> _Raw data_:
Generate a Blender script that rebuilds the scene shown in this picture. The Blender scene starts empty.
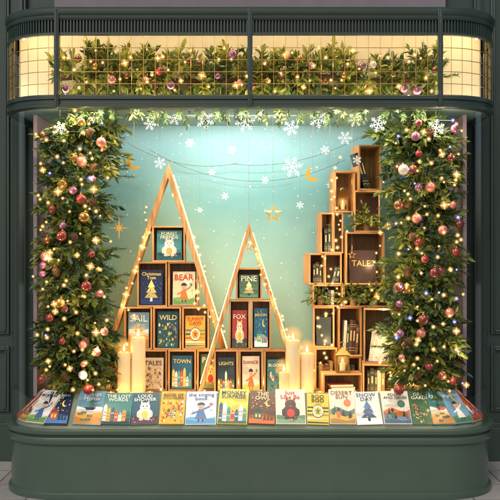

* * *

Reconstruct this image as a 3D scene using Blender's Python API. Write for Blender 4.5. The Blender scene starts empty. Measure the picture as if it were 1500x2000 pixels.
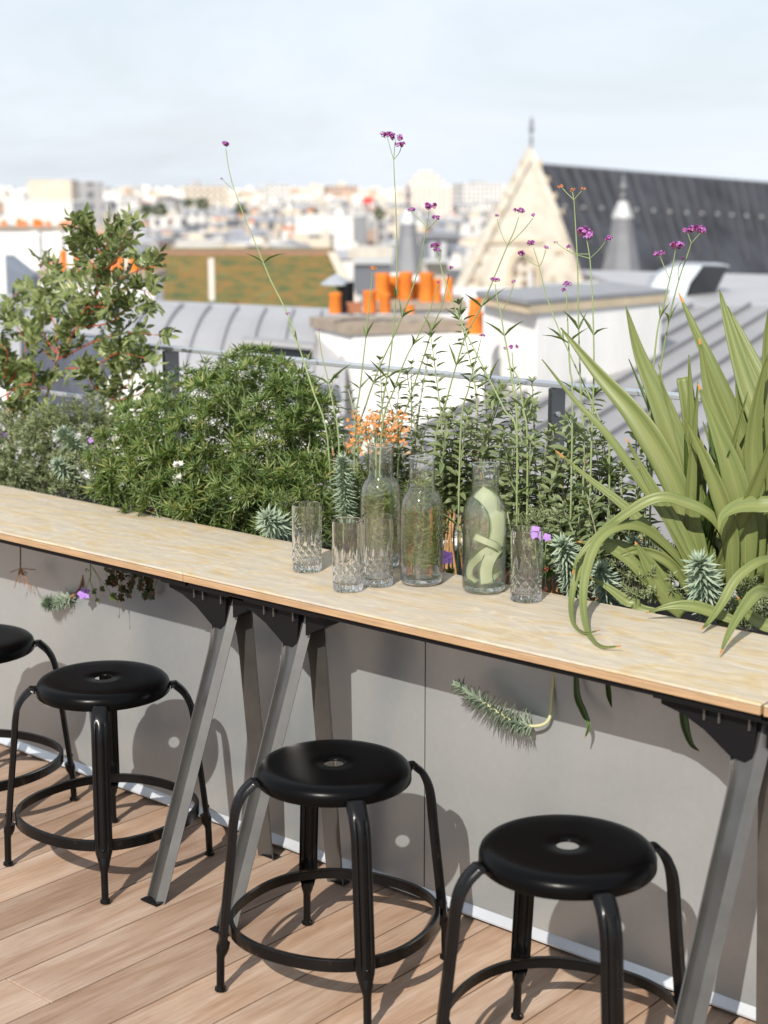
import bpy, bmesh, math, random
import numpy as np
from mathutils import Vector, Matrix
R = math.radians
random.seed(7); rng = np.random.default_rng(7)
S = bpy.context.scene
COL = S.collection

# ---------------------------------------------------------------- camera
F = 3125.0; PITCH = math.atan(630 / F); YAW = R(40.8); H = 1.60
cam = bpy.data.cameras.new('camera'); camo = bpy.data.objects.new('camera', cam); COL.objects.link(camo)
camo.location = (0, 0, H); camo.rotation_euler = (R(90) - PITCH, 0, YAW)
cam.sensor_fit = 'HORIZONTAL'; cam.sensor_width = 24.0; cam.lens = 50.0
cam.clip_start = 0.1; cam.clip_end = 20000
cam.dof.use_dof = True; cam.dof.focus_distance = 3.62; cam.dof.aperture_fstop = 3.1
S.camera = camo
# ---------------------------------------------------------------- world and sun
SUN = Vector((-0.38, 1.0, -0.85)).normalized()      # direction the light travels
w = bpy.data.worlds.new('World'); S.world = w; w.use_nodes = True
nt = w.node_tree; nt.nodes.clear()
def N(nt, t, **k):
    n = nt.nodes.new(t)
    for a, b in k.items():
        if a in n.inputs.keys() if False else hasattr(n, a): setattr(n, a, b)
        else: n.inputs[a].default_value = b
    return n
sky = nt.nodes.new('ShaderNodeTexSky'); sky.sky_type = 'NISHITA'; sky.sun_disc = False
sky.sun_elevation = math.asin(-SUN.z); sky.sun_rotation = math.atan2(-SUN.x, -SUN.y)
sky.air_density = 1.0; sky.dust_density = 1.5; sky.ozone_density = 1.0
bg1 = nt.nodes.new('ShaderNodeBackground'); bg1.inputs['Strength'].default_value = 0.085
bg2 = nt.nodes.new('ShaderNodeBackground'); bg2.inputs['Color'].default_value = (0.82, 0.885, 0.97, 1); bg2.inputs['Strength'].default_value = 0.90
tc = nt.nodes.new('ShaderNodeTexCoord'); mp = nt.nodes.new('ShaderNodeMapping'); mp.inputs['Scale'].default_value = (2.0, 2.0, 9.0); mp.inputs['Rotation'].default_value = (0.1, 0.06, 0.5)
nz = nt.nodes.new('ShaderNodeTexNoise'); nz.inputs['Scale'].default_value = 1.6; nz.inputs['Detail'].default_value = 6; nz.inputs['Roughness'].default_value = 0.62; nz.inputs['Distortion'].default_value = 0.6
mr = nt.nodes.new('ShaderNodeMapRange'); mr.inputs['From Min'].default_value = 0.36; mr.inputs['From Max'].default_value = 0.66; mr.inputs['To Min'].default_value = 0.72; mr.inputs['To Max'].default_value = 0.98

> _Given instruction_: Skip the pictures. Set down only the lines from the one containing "Reconstruct this image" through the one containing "COL = S.collection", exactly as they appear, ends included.

> _Answer in full_:
Reconstruct this image as a 3D scene using Blender's Python API. Write for Blender 4.5. The Blender scene starts empty. Measure the picture as if it were 1500x2000 pixels.
import bpy, bmesh, math, random
import numpy as np
from mathutils import Vector, Matrix
R = math.radians
random.seed(7); rng = np.random.default_rng(7)
S = bpy.context.scene
COL = S.collection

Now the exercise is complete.